Yearly Trip to Frying Pan, a Great Autumn Ritual
By ED Engle
 

BOULDER, Colo. - The annual trip is one of the great traditions of an outdoorsman's life. Unlike mountain bike riders, hikers and backpackers who can "go" when it suits them or when the weather is most suitable, an outdoorsman's trips are most often governed by the cycles of the nature world.

There's no use in showing up for the Blue-winged Olive hatch on the Frying Pan River in July. If you want to fish the "olives," you show up on the Pan in September. That's why a group of us have rendezvoused at Roy Palm's place around the middle of September for more than a decade.

Roy lets us camp under the canopy of about a dozen cottonwoods at the far end of his place. Every year we drive back to the trees, get out of our trucks, look up to check for any new "widow makers," and then set up our tents. After that we tie the tarp up to the same three trees we've tied it up to every year.

John Gierach and A. K. Best then knot their camp kitchens to two of the trees with heavy hemp rope. Once secured, the camp kitchens, which look like big wood boxes, can be opened on one side to create a work area where the stove is placed. The camp kitchens are replete with pots, pans, matches, spices, plates, silverware, cans of Dinty Moore stew, a lantern and dish soap. When the camp table is finally located under the tarp we are in business.

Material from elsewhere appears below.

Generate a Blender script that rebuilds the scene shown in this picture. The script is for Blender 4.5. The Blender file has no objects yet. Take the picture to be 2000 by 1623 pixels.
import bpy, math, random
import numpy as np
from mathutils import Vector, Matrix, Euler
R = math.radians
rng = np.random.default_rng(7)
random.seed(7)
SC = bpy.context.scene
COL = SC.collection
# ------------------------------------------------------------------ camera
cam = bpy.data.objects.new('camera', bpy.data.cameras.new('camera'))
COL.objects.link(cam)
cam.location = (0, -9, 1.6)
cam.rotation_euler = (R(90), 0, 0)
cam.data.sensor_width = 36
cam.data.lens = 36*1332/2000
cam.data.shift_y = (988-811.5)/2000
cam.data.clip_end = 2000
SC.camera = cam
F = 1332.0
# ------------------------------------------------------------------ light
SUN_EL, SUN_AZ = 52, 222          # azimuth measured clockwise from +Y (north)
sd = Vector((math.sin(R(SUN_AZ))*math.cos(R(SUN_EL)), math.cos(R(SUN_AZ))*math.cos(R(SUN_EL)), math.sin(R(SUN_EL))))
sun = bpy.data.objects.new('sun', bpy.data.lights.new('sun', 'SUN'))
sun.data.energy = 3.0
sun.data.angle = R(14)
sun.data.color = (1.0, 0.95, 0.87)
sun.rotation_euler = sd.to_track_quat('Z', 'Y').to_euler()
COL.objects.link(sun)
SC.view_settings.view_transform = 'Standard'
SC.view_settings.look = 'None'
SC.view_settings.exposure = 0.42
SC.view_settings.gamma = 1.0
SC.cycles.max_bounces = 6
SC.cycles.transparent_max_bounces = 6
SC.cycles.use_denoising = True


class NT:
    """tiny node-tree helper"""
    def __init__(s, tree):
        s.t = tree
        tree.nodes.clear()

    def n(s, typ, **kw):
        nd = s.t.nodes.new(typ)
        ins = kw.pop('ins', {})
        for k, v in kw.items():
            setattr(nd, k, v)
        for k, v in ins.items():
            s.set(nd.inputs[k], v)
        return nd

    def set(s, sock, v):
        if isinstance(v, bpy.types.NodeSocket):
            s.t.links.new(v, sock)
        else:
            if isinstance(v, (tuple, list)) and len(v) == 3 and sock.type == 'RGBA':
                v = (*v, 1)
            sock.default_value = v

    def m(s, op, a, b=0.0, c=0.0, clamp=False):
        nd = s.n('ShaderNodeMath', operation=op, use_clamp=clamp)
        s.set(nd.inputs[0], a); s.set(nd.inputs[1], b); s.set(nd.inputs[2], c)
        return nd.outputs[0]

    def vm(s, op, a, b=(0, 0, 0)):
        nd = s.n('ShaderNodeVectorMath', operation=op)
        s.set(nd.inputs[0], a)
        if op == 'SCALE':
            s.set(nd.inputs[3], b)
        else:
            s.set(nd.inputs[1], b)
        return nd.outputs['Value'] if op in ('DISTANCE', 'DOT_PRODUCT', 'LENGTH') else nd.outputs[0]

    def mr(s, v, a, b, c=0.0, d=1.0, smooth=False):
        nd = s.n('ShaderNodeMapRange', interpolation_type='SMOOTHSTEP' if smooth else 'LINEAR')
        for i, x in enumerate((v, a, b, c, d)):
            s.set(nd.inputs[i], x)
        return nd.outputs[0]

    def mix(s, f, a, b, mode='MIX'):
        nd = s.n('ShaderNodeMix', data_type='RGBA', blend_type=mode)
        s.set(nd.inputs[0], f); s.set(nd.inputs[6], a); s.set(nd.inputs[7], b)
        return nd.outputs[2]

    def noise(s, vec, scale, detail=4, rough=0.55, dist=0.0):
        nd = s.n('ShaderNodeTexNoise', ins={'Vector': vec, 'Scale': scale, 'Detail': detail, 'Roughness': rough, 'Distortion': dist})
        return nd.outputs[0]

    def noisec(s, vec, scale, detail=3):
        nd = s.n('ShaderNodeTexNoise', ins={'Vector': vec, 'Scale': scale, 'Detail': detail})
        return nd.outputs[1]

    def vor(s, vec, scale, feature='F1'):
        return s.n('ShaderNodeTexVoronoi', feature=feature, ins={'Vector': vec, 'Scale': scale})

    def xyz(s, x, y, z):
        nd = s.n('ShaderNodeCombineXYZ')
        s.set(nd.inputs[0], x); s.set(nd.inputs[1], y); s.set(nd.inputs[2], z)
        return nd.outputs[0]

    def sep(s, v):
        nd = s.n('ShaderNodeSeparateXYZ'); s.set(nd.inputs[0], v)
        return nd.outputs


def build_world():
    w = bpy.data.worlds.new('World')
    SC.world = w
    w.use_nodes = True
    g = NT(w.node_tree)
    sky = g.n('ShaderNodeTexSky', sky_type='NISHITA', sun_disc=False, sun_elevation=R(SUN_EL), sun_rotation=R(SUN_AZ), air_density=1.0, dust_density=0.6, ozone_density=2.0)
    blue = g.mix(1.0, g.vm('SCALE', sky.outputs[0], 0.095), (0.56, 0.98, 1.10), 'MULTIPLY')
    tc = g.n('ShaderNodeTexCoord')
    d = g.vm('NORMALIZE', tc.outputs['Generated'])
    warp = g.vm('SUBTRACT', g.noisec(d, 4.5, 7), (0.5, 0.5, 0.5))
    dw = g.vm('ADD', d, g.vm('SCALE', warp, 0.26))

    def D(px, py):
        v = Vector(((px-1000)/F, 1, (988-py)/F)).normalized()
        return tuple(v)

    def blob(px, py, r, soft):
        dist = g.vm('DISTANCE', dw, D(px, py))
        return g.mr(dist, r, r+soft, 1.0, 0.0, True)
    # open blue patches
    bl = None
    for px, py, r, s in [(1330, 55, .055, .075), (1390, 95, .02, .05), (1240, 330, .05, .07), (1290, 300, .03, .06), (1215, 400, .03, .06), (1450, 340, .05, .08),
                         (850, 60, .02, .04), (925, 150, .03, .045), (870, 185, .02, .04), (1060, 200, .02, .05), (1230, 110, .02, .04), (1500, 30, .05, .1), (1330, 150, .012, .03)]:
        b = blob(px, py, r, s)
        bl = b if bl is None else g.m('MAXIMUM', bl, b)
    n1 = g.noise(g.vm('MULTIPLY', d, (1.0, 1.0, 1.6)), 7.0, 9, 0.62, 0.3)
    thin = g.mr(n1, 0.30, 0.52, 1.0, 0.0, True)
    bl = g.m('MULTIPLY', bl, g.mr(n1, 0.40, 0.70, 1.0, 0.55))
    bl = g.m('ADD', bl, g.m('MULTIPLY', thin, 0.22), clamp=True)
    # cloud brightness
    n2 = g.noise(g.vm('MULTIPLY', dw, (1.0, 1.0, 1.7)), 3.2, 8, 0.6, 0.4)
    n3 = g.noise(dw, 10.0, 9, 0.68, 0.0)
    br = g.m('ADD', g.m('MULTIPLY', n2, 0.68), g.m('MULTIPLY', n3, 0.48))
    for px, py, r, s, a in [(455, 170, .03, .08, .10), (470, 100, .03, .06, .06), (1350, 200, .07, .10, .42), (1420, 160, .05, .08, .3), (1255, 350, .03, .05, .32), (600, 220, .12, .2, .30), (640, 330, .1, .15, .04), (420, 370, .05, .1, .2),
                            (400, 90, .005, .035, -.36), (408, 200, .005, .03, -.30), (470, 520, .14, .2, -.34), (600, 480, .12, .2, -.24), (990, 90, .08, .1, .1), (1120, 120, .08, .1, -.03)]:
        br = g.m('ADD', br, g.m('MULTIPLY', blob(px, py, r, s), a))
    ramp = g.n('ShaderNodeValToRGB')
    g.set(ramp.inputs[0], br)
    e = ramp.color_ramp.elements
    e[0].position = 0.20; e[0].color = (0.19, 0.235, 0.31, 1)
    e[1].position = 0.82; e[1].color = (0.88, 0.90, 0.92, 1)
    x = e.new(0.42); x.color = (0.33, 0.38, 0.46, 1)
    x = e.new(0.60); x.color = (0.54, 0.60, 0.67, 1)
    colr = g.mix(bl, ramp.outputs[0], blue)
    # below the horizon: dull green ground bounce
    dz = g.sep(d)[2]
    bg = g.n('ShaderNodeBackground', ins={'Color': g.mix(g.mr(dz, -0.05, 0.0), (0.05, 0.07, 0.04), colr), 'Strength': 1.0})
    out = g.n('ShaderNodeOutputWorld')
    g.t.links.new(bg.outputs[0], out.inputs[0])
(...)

There is a fire ring out in the open away from the cottonwoods. It's the same fire ring we use every year and there is usually some stacked firewood left from the year before. It's the fire ring where we warm up after fishing and where Mike Clark sets up his folding grill and cooks rib-eye steaks for all of us. That's been the deal for the past 10 years.

This year the fire ring is still there and the wood is stacked up as usual, but open fires are not permitted because of fire danger. We end up circling our lawn chairs around a Coleman lantern that's sitting in the middle of the camp table.

Once camp is made we walk to the river just to watch. We're looking for the telltale rings of trout rising to the diminutive olives whose abdomens tend to be more on the brown side than the olive side in the autumn. As luck would have it the river is running at 150 cubic feet per second (cfs), which is down from the 300 cfs that the river had been running at for the past several weeks. The reduced flows will make it easier to get around.

All of us know where to look for rises. There is a pool with a seam two-thirds of the way across it. The trout like to rise in the seam, along the opposite bank, in the quiet water below the seam and at tail of the pool where the water bulges up in standing waves against some large rocks.

The first rise disrupts the seam with a petite splash. We all regard it as the mark of a "little fish," but the discussion quickly turns to how even if it is a little fish, trout that make this kind of rise are often very difficult to catch. There is not a fisher among our group who will not try to catch whatever it is that has made this rise form because all of us are intrigued by difficult fish.

Along the opposite bank a rising trout makes a subtle dimple on the water's surface. We exclaim in unison, "Did you see that?" and everyone nods in agreement. A dimple like this one might very well be the signature of a large fish.

A moment later several perfectly circular rises spread serenely over the flat, glassy surface of the pool. We look at each other and nod. None of us has to talk about how difficult catching these trout on a fly will be. There isn't room for even the thought of angling errors on them.

A. K. is always the first to get itchy. He turns back toward the trucks and says, "That's it!" We all turn and follow him like ducks in a row. In the whirlwind of activity that follows we suit up in waders, assemble fly rods, attach reels, thread fly lines through guides, grab our vests and examine the Blue-winged Olive imitations in our fly boxes, pick one and tie it to the tippet.

We are here on the river just like we were last year and the year before that and all of the other years. We are here like the trout, and the olives and the season.

It's then that we spread ourselves out up and down the river. Each of us looking for rising fish like so many hungry kingfishers.